Phlebas mentioned the role of talent in your original thread in the Pianist Corner, and Morodiene has done so here. I think it's worth reemphasizing that the role of a natural facility for performing a skill shouldn't be dismissed, discounted or underestimated.

I haven't read Levitin's book, and I have a fundamental disagreement with his assertion about any fixed number of hours resulting in expertise. For that to be true, there would have to be a level playing field in which all participants have an equal amount of talent or to be equally untalented. That premise is patently false.

The amount of hard work required to attain mastery, and the degree to which that work is perceived as hard, are inversely proportional to one's innate gifts.

There's another point that deserves to be addressed: In your hypothetical situation of an adult beginner "possessed of no particular musical talent," how would a true musical novice know that? I don't believe that the exploitation of musical talent must begin in childhood (or by any fixed age) in order for it to develop.

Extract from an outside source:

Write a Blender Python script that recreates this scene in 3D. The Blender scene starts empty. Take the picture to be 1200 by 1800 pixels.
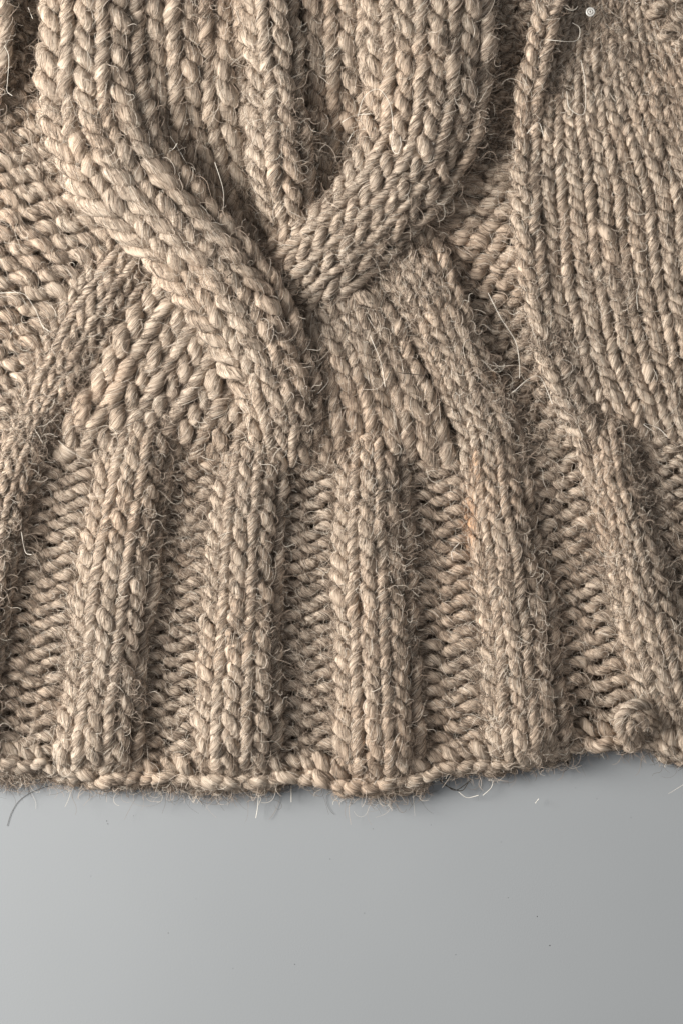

How many latent musical geniuses are among us who haven't (yet) had the opportunity or the environment to reveal that gift?

Even though I consider it manifest that one's accomplishments aren't determined by effort alone, no one should be discouraged from making the attempt. Indeed, how else can one even know one's potential, much less realize it? It's never too late, and it's better late than never.

Steven

Disclaimer: I am not a teacher, nor do I play one on the Internet.